__3D scene scripts__:
+++

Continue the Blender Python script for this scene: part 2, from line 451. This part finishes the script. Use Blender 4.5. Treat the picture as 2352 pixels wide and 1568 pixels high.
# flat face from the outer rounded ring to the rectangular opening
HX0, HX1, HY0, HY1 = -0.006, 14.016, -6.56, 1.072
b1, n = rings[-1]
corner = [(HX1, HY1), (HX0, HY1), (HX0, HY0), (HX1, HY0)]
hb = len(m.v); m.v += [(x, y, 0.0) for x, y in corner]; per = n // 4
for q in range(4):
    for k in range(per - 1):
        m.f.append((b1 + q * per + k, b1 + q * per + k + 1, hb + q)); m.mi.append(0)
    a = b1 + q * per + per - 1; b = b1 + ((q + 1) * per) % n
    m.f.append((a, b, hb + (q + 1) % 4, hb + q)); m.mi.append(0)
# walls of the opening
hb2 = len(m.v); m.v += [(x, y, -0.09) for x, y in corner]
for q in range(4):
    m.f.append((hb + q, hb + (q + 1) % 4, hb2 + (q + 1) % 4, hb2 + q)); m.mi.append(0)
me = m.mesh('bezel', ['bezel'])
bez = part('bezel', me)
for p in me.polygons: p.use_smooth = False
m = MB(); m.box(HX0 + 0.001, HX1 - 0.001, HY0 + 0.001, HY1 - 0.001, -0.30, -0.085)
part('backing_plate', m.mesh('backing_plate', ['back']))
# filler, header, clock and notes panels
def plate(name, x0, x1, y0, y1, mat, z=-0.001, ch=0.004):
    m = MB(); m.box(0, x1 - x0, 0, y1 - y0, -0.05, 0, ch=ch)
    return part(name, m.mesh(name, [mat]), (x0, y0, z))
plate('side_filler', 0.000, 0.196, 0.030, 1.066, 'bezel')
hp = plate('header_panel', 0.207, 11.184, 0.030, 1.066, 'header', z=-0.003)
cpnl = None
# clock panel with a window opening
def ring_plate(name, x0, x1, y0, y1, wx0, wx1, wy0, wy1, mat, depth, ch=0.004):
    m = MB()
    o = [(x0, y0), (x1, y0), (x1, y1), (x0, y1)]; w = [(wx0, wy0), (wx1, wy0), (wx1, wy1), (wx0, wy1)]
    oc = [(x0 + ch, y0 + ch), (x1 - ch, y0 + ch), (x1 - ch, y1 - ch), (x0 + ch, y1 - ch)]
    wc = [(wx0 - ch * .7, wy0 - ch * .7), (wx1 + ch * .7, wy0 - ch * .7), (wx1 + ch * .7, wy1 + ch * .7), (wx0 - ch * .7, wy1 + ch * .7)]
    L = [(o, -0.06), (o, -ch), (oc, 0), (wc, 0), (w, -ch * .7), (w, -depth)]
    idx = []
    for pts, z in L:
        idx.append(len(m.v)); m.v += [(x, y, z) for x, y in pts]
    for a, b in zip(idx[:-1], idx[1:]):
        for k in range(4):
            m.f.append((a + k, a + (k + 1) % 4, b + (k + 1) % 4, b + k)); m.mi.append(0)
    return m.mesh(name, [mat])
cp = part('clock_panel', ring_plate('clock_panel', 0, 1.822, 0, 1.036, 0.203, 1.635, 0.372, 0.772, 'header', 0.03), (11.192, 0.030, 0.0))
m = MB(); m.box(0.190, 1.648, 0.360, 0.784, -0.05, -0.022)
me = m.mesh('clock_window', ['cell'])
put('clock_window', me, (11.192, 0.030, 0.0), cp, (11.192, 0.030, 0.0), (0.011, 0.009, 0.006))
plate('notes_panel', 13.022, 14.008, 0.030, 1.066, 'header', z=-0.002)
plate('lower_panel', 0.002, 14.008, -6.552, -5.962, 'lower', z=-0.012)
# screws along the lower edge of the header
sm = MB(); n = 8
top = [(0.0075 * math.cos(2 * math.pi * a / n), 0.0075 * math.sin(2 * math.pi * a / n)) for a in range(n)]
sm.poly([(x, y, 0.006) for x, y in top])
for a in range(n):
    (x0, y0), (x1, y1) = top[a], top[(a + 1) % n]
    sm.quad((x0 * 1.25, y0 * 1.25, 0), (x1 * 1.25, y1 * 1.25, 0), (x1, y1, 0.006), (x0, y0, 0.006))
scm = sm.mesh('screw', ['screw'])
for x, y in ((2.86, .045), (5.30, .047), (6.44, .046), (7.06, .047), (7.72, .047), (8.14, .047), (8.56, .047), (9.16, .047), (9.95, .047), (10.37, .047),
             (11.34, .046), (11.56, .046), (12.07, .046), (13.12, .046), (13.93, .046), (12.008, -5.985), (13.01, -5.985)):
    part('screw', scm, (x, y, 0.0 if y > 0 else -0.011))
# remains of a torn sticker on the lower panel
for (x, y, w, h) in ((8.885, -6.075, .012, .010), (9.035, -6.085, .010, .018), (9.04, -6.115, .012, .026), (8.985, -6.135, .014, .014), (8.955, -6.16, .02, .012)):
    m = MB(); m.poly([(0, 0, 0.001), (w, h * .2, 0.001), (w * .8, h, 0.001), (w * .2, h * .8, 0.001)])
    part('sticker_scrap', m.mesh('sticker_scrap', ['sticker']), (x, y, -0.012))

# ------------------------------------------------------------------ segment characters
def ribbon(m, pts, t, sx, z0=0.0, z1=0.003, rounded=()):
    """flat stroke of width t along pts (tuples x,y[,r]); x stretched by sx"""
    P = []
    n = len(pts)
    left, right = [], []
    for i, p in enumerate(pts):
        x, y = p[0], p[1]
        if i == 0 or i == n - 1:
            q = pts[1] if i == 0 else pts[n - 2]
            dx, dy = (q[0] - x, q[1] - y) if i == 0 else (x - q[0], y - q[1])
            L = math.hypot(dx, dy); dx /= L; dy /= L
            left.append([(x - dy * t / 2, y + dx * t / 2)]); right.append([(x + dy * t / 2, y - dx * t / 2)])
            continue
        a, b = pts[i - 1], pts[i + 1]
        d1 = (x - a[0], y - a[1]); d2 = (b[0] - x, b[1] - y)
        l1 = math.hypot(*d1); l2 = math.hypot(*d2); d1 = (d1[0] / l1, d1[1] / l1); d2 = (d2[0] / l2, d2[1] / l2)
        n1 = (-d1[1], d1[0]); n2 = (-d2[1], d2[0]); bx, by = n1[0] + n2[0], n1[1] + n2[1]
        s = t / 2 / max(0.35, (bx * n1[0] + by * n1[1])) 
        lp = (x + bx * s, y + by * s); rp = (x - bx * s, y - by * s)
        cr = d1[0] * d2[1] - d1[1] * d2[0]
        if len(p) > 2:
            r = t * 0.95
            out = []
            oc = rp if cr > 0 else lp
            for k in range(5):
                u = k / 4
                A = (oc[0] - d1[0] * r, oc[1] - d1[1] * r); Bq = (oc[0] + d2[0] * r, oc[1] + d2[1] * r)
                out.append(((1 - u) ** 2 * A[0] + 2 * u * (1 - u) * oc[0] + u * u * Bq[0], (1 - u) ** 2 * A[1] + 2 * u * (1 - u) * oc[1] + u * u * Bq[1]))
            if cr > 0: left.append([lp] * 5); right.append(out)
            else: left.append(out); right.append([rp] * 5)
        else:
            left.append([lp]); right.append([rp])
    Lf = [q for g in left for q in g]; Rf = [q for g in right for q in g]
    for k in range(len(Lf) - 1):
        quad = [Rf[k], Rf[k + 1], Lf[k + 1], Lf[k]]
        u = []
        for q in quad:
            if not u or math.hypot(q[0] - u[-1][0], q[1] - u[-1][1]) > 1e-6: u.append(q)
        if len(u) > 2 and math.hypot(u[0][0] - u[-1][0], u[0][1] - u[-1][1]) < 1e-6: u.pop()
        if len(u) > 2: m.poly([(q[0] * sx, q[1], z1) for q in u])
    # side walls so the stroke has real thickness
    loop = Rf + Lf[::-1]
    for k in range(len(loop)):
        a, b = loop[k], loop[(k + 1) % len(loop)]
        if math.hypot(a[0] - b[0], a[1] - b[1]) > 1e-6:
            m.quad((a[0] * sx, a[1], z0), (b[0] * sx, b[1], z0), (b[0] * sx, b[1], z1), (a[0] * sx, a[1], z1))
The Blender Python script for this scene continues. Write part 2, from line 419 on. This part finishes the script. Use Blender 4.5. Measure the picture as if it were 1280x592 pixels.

+++

__WHAT IS REQUIRED__:
Check each line of the records for "This" and copy the ones that contain it.

__TASK ANSWER__:
Continue the Blender Python script for this scene: part 2, from line 451. This part finishes the script. Use Blender 4.5. Treat the picture as 2352 pixels wide and 1568 pixels high.
The Blender Python script for this scene continues. Write part 2, from line 419 on. This part finishes the script. Use Blender 4.5. Measure the picture as if it were 1280x592 pixels.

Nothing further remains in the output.